Keep locks as small and as few as possible.

2025-11-04

When designing concurrent applications, I learned that locks should be as few and as small in scope as possible.

TL;DR

In concurrent code, keep locks as few and as small in scope as possible.

Context

This was my first real Go project after mostly Python and JavaScript. I learned the value of tiny locks the hard way while building a connection pool.

Case: Connection Pool Management

The pool needed to hand out connections, take them back, and keep only healthy ones. I started with a simple array, a flag for in-use/available, and one lock. Pick and return both grabbed that lock. A separate health-check goroutine also inspected the pool while holding the same lock.

Issues

Before (Initial Design)
────────────────────────────────────────────
┌────────────────────────────┐
│ ConnectionPool             │
│ ┌───────────────┐          │
│ │ []connections │◄────────┐│
│ └───────────────┘          ││
│   ▲ Lock (single global)   ││
│   ▼                        ││
│ [Pick / Return / Health]   ││
└────────────────────────────┘│
           ▲                  │
           └──────────────────┘
All operations share one big lock

It looked simple, but the single lock froze the entire pool whenever health checks ran. One lock guarded both the array and flags, and finding an available connection required scanning. Multiple goroutines—health checks, logging, metrics—queued behind the same lock, and the wide scope tangled the logic.

Revised Design

After (Re-Architected Design)
────────────────────────────────────────────
┌──────────────────────────────┐
│ ConnectionPool               │
│ ┌────────────┐   ┌─────────┐ │
│ │ Queue      │   │ sync.Map│ │
│ │(available) │   │(in-use) │ │
│ └────────────┘   └─────────┘ │
│   ▲    ▲   ▲                 │
│   │    │   │                 │
│   │    │   └─ atomic counter │
│   │    └── health check gor. │
│   └── atomic health flag     │
│                              │
│ messageCh  →  reconcile loop │
└──────────────────────────────┘
Smaller, isolated locks — each goroutine independent

I replaced the array with a queue of available connections so enqueue/dequeue handled their own locking. Each connection got its own health-check goroutine with atomic flags. In-use connections moved to sync.Map, paired with an atomic counter for the count.

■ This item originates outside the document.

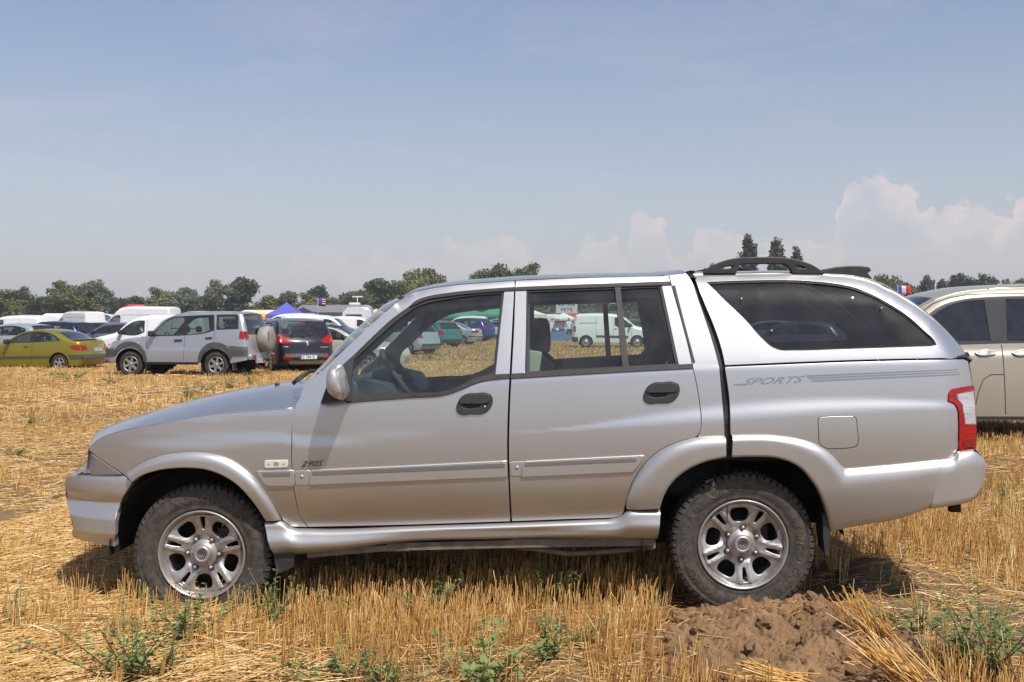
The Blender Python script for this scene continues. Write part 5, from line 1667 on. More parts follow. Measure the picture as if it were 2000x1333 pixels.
# ================================================================== WEEDS
def leaf_mat(name, c0, c1):
    m, t, b = newmat(name)
    a = t.nodes.new('ShaderNodeAttribute'); a.attribute_name = 'tone'
    oi = t.nodes.new('ShaderNodeObjectInfo')
    ad = t.nodes.new('ShaderNodeMath'); ad.operation = 'MULTIPLY_ADD'; ad.inputs[1].default_value = .55; 
    sb = t.nodes.new('ShaderNodeMath'); sb.operation = 'SUBTRACT'; sb.inputs[1].default_value = .27
    t.links.new(oi.outputs['Random'], ad.inputs[0]); t.links.new(a.outputs['Fac'], ad.inputs[2]); t.links.new(ad.outputs[0], sb.inputs[0])
    r = t.nodes.new('ShaderNodeValToRGB'); r.color_ramp.elements[0].color = (*c0, 1); r.color_ramp.elements[1].color = (*c1, 1)
    t.links.new(sb.outputs[0], r.inputs[0]); t.links.new(r.outputs[0], b.inputs['Base Color'])
    b.inputs['Roughness'].default_value = .55; b.inputs['Specular IOR Level'].default_value = .3
    # leaves let some light through
    tr = t.nodes.new('ShaderNodeBsdfTranslucent'); t.links.new(r.outputs[0], tr.inputs[0])
    mx = t.nodes.new('ShaderNodeMixShader'); mx.inputs[0].default_value = .28
    o = [x for x in t.nodes if x.type == 'OUTPUT_MATERIAL'][0]
    t.links.new(b.outputs[0], mx.inputs[1]); t.links.new(tr.outputs[0], mx.inputs[2]); t.links.new(mx.outputs[0], o.inputs[0])
    return m


M['weed'] = leaf_mat('weed_leaf', (.085, .14, .038), (.27, .35, .125))
M['stem'] = mat('weed_stem', (.12, .16, .06), rough=.6)


def weed_mesh(seed, H=.30, nst=7, leaves=16, ls=.028, spread=.10):
    r = np.random.default_rng(seed)
    SV = []; LV = []; LF = []; LT = []; mb = MB(); k = 0
    for s_ in range(nst):
        a = r.random() * 6.28; lean = r.uniform(.1, .75); h = H * r.uniform(.55, 1.0)
        p0 = np.array([r.normal(0, .02), r.normal(0, .02), -.01]); p2 = np.array([math.cos(a) * lean * spread * 2.2, math.sin(a) * lean * spread * 2.2, h])
        p1 = (p0 + p2) / 2 + np.array([math.cos(a), math.sin(a), 0]) * -.02
        pts = [(1 - t) ** 2 * p0 + 2 * t * (1 - t) * p1 + t * t * p2 for t in np.linspace(0, 1, 5)]
        mb.tube([tuple(p) for p in pts], [.0028, .0024, .002, .0015, .0008], 4, False)
        for j in range(leaves):
            t = r.uniform(.15, 1.0); c = (1 - t) ** 2 * p0 + 2 * t * (1 - t) * p1 + t * t * p2
            th = j * 2.4 + r.normal(0, .3); L_ = ls * 1.12 * r.uniform(.6, 1.4) * (1.25 - .55 * t)
            o = np.array([math.cos(th), math.sin(th), r.uniform(-.1, .75)]); o /= np.linalg.norm(o)
            sd = np.cross(o, [0, 0, 1]); sd /= np.linalg.norm(sd) + 1e-6; nn = np.cross(sd, o)
            st = c + o * L_ * .25; w_ = L_ * r.uniform(.28, .45)
            # toothed lance leaf: folded along the midrib
            P = [st, st + o * L_ * .30 + sd * w_ - nn * -.15 * L_, st + o * L_ * .45 + sd * w_ * .55 + nn * .08 * L_, st + o * L_ * .62 + sd * w_ * .62 + nn * .10 * L_, st + o * L_ - nn * .12 * L_,
                 st + o * L_ * .62 - sd * w_ * .62 + nn * .10 * L_, st + o * L_ * .45 - sd * w_ * .55 + nn * .08 * L_, st + o * L_ * .30 - sd * w_ + nn * .15 * L_, st + o * L_ * .55]
            b = len(LV); LV += P; tt = float(np.clip(r.normal(.45 + .25 * t, .15), 0, 1)); LT += [tt] * 9
            for q in ((0, 1, 8), (1, 2, 8), (2, 3, 8), (3, 4, 8), (4, 5, 8), (5, 6, 8), (6, 7, 8), (7, 0, 8)): LF.append([b + i for i in q])
    lm = fast_mesh('leaves', np.array(LV), np.array(LF), {'tone': LT})
    lm.materials.append(M['weed'])
    sm_ = bpy.data.meshes.new('stem'); sm_.from_pydata(mb.V, [], mb.F); sm_.update(); sm_.materials.append(M['stem'])
    return lm, sm_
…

Each piece owned its own small synchronization, and pool metrics came from queue length plus counters.

Maintaining the Pool Size

Pool Reconciliation Flow
────────────────────────────────────────────
[ goroutine A ]   \
[ goroutine B ]   --->  messageCh  --->  [ reconcileLoop ]
[ goroutine C ]   /
            (processed sequentially, not concurrently)

Keeping the pool at the right size needed care. Picking a connection tries a handful of times before failing and letting callers retry. Refilling the pool must not run concurrently or the count explodes, so I funneled reconciliation commands through a single channel and processed them one by one.

Conclusion

Small, focused synchronization points made the pool stable and the code cleaner. The redesign cut lock contention and made each concern independent.